L'ancien président militaire, le Général Ibrahim Gbadamosi Babangida, au pouvoir entre 1985 et 1993, ayant également déclaré son intérêt pour la présidence en 2011, est aujourd'hui mis sur la sellette pour la gestion douteuse d'une somme de 12.4 billions pendant son mandat.

Le vent souffle aussi au sein-même du parti au pouvoir. Le président du PDP, Prince Vincent Ogbulafor, est brusquement écarté par le Président Jonathan, puisqu'il est devenu un obstacle pour sa course effrénée aux présidentielles prochaines.

Dans toute cette tempête, la nouvelle première Dame, Patience Jonathan, est partie hier pour un voyage privé à Dubai, pour la deuxième fois depuis que son époux remplace feu président Yar'Adua aux rennes du pouvoir. Elle est une grande amatrice de bijoux en or dit-on, mais elle a également un casier judiciaire conséquent. En effet, son nom est étroitement mêlé à déjà deux affaires de blanchiment d'argent, qui n'ont pas encore été élucidées. A l'époque où son mari était encore gouverneur de l'état de Bayelsa, les autorités anti-fraudes avaient déjà trouvé 13.5 millions de dollars dans les poches de Madame Jonathan. On a de la peine à s'imaginer que son mari n'est pas au courant des affaires financières de sa femme, et de fil en aiguille on peut s'imaginer le niveau d'intérêt du Président Jonathan pour un mandat complet dès 2011. De toute évidence, son mandat tronqué actuellement ne lui suffira pas pour se remplir les poches suffisamment!

En fin de compte, un mandat présidentiel au Nigeria, c'est quoi?

Un simple temps de fraude massive des biens publics, particulièrement des bénéfices issus de l'exploitation pétrolière. Il s'agit donc d'une escroquerie massive et interminable du peuple nigérian, dont le développement socio-économique ne constitue qu'une très infime priorité sur l'agenda de la classe politique.

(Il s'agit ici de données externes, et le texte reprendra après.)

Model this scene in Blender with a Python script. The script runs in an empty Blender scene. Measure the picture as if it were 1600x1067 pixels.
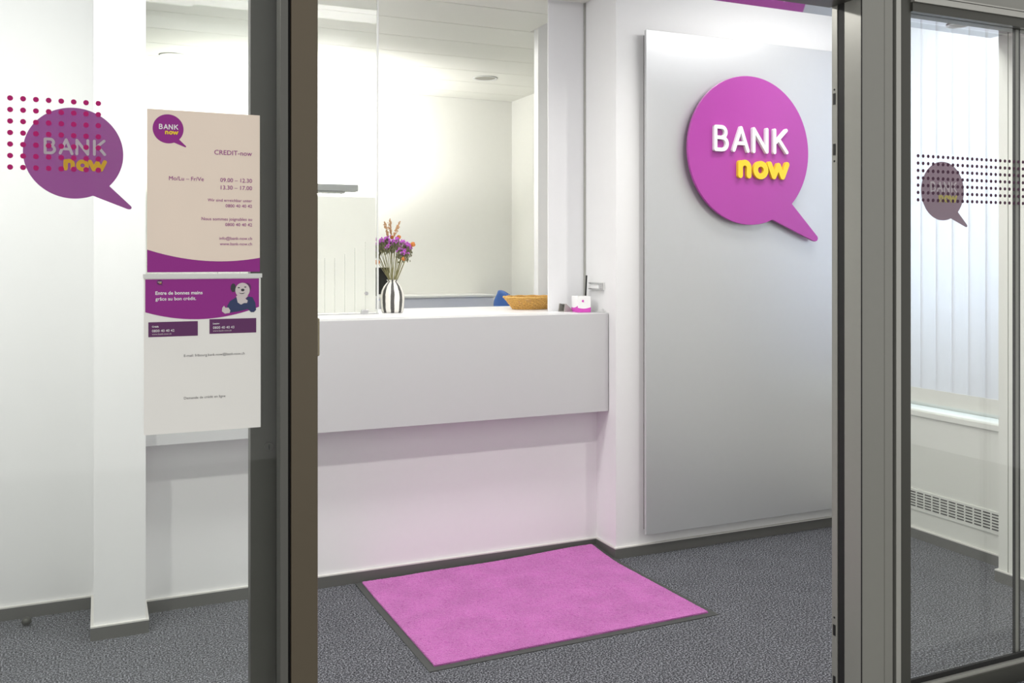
import bpy, bmesh, math, random
from mathutils import Vector, Matrix
random.seed(7)
PI = math.pi
SC = bpy.context.scene
COL = SC.collection

# ------------------------------------------------------------------ camera, world, exposure
cam_d = bpy.data.cameras.new('camera')
cam = bpy.data.objects.new('camera', cam_d); COL.objects.link(cam)
cam.location = (0, 0, 1.5)
cam.rotation_euler = (PI/2, 0, math.radians(-24.02))
cam_d.sensor_width = 36; cam_d.sensor_fit = 'HORIZONTAL'
cam_d.lens = 1447/1600*36
cam_d.shift_y = -(533.5-403)/1600
cam_d.clip_start = 0.02
SC.camera = cam

w = bpy.data.worlds.new('world'); SC.world = w; w.use_nodes = True
w.node_tree.nodes['Background'].inputs[0].default_value = (1.0, 0.985, 0.96, 1)
w.node_tree.nodes['Background'].inputs[1].default_value = 0.84
SC.view_settings.view_transform = 'Standard'
SC.view_settings.look = 'None'
SC.view_settings.gamma = 1
SC.view_settings.use_curve_mapping = False
SC.view_settings.exposure = 0.0

def area_light(name, loc, size, power, rot=(0, 0, 0), color=(1, 1, 1), parent=None, spread=PI, shape='RECTANGLE'):
    d = bpy.data.lights.new(name, 'AREA'); d.shape = shape
    d.size = size[0]; d.size_y = size[1]; d.energy = power; d.color = color; d.spread = spread
    o = bpy.data.objects.new(name, d); COL.objects.link(o)
    o.location = loc; o.rotation_euler = rot
    if parent: o.parent = parent
    return o

LOBBY_LIGHT = 72
OFFICE_UP = 75
OFFICE_SOFT = 25
area_light('lobby_area_light', (-0.35, 3.35, 2.985), (1.7, 0.3), 24, color=(1, 0.99, 0.97))
area_light('lobby_area_light', (3.25, 3.3, 2.985), (1.0, 0.3), 15, color=(1, 0.99, 0.97))
area_light('lobby_area_light', (1.0, 3.4, 2.985), (1.2, 0.3), 17, color=(1, 0.99, 0.97))  # unseen fill light, added to brighten the reveal at the counter's right end
area_light('office_ceiling_light', (0.9, 5.6, 2.84), (2.6, 0.9), OFFICE_SOFT, color=(1, 0.985, 0.95))
area_light('daylight_light', (4.5, 3.5, 1.9), (1.4, 2.6), 60, rot=(0, PI/2, 0), color=(0.72, 0.84, 1.0))

# ------------------------------------------------------------------ materials
def lin(c):
    out = []
    for v in c[:3]:
        v = v/255
        out.append(v/12.92 if v <= 0.04045 else ((v+0.055)/1.055)**2.4)
    return (*out, 1)

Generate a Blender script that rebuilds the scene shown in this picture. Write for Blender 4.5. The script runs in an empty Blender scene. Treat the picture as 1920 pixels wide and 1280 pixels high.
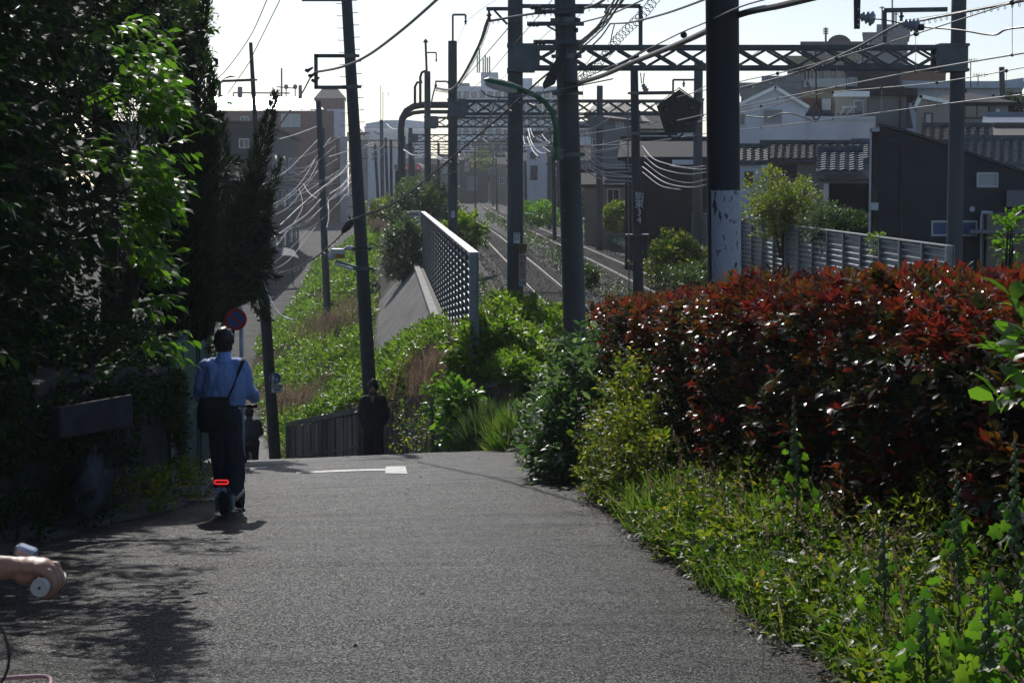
import bpy, math, random
import numpy as np
from mathutils import Vector, Matrix, noise
R = math.radians
C = bpy.context.scene.collection
rng = np.random.default_rng(7)
random.seed(7)
# ---------------------------------------------------------------- camera, sky, sun, exposure
FP = 3733.3; EYE = 1.7; PITCH = math.atan(300/FP)
cam = bpy.data.cameras.new('camera'); camo = bpy.data.objects.new('camera', cam); C.objects.link(camo)
cam.sensor_width = 36; cam.lens = 70; cam.clip_start = .1; cam.clip_end = 4000
cam.dof.use_dof = True; cam.dof.focus_distance = 26; cam.dof.aperture_fstop = 16
camo.location = (0, 0, EYE); camo.rotation_euler = (math.pi/2-PITCH, 0, 0)
bpy.context.scene.camera = camo
SUN_EL, SUN_AZ = R(35), R(-9.5)          # azimuth measured from +Y towards +X
SUND = Vector((math.sin(SUN_AZ)*math.cos(SUN_EL), math.cos(SUN_AZ)*math.cos(SUN_EL), math.sin(SUN_EL)))
W = bpy.data.worlds.new('World'); bpy.context.scene.world = W; W.use_nodes = True
nt = W.node_tree; bg = nt.nodes['Background']
sky = nt.nodes.new('ShaderNodeTexSky'); sky.sky_type = 'NISHITA'; sky.sun_disc = False
sky.sun_elevation = SUN_EL; sky.sun_rotation = SUN_AZ
sky.air_density = 0.7; sky.dust_density = 0.6; sky.ozone_density = 1.0
nt.links.new(sky.outputs[0], bg.inputs[0]); bg.inputs[1].default_value = .15
sl = bpy.data.lights.new('sun', 'SUN'); sl.energy = 4.9; sl.angle = R(.5); sl.color = (1, .96, .9)
so = bpy.data.objects.new('sun', sl); C.objects.link(so); so.rotation_euler = (-SUND).to_track_quat('-Z', 'Y').to_euler(); so.location = (0, 0, 60)
vs = bpy.context.scene.view_settings; vs.view_transform = 'Standard'; vs.look = 'None'; vs.exposure = -0.62; vs.gamma = 1
cy = bpy.context.scene.cycles
cy.max_bounces = 6; cy.diffuse_bounces = 3; cy.glossy_bounces = 2; cy.transmission_bounces = 4; cy.transparent_max_bounces = 6; cy.volume_bounces = 0
cy.sample_clamp_indirect = 4; cy.use_denoising = True
def ray(px, py):
    u = (px-960)/FP; v = (640-py)/FP
    c, s = math.cos(PITCH), math.sin(PITCH)
    return Vector((u, c+v*s, -s+v*c))
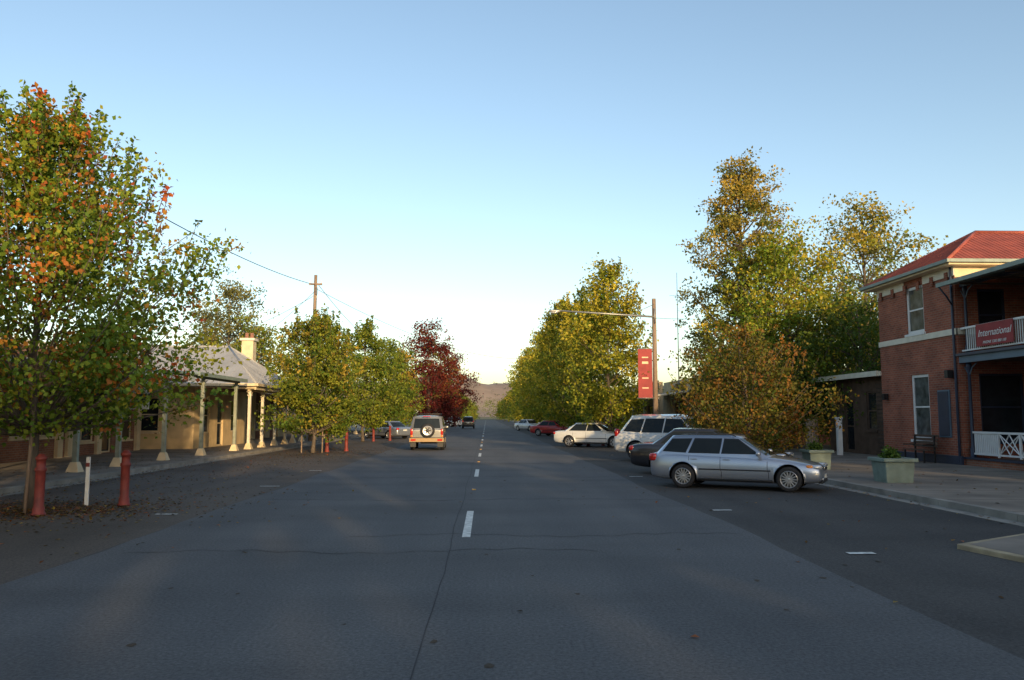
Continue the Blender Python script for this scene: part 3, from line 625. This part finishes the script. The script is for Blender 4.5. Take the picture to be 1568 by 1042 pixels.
wire('overhead_wire',(-11.8,55,10.6),(9.5,110,10.4),2.2,.016)
wire('overhead_wire',(8.6,40,6.8),(16.6,31,6.6),.35,.01)
p=MB(); p.tube([(0,0,0),(0,0,7.8)],[.14,.1],'wood',10); 
p.tube([(0,-.12,6.85),(-2.5,-.12,7.0),(-5.0,-.12,7.15)],[.05,.045,.04],'galv',8); p.tube([(-.02,-.12,7.5),(-1.2,-.12,6.95)],.015,'galv',6)
p.tube([(0,-.14,6.5),(0,-.14,7.3)],.03,'galv',6)
p.ell((-5.1,-.12,7.12),(.6,.2,.14),'galv'); p.ell((-5.12,-.12,7.06),(.4,.16,.12),'lamp')
p.tube([(-.02,-.1,2.72),(-.95,-.1,2.72)],.02,'galv',6); p.tube([(-.02,-.1,5.22),(-.95,-.1,5.22)],.02,'galv',6)
p.bx(-.88,-.16,-.108,-.092,2.74,5.2,'bannerred')
for (zz,hh_) in [(4.75,.06),(4.45,.12),(3.7,.06),(3.2,.06)]: p.bx(-.68,-.36,-.112,-.109,zz,zz+hh_,'cream')
p.build('street_lamp',loc=(8.55,40,.0))
p=MB(); p.tube([(0,0,0),(0,0,8.6)],[.14,.1],'wood',8); p.tube([(0,0,7.6),(3.,0,7.9),(5.2,0,7.9)],.05,'galv',6); p.ell((5.4,0,7.86),(.7,.25,.16),'lamp'); p.build('street_lamp',loc=(-11.3,85,0))
p=MB(); p.tube([(0,0,0),(0,0,11)],[.05,.015],'galv',6); p.tube([(-.5,0,9.5),(.5,0,9.5)],.012,'galv',5); p.build('antenna_mast',loc=(12.2,50,0))
p=MB(); p.tube([(0,0,0),(0,0,2.6)],.03,'galv',6); p.box((0,-.04,2.4),(.45,.01,.45),'white',ry=rad(45)); p.build('traffic_sign',loc=(-8.4,95,0))
# ------------------------------------------------------------------ vehicles
def subd(o,l):
    m=o.modifiers.new('s','SUBSURF'); m.levels=l; m.render_levels=l
def apply(o):
    dg=bpy.context.evaluated_depsgraph_get(); me=bpy.data.meshes.new_from_object(o.evaluated_get(dg)); o.modifiers.clear(); o.data=me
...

A ce point de la discussion, il est utile de rappeler que les principaux partenaires du gouvernement nigérian sont entre autre Royal Dutch Shell, ExxonMobil, Chevron, Total Fina Elf et Nigeria Agip Oil. Le lien entre ces compagnies et le gouvernement de leur pays d'origine est évident. Donc on est en droit de se demander quelle est la part de volonté politique des pays occidentaux à promouvoir le développement humain des pays dont ils exploitent les ressources de façon plus ou moins licite. Car leur partenariat avec des hauts voltigeurs de la fraude de biens publics les rend bel et bien coupable de recel.

La pauvreté et le désespoir total du peuple nigérian et surtout de sa jeunesse, à l'instar de beaucoup de pays africains, est un élément complètement ignoré dans les politiques migratoires occidentales. En gros, on se sert comme on veut, mais on se fiche complètement du confort même minimal en termes de droits de l'homme de la population subissant l'exploitation massive et hors mesures, dont bénéficient les peuples occidentaux. Inutile de rappeler les conditions de vie inimaginables des peuples du delta du Niger, dont l'environnement souffre jusqu'à la moelle des conséquences de l'équivalent d'un déversement de l'Exxon Valdès par année depuis cinquante ans.

En conclusion, la corruption massive de la classe politique combinée avec la collégialité intéressée et la connivence des pays occidentaux, font, au Nigéria et dans plusieurs autres pays d'Afrique sub-saharienne, un mélange hautement toxique au détriment du développement humain des populations.

Remarque de fin: La plupart des demandeurs d'asile nigérians dans le monde, certains parlent de 95%, viennent du Delta du Niger.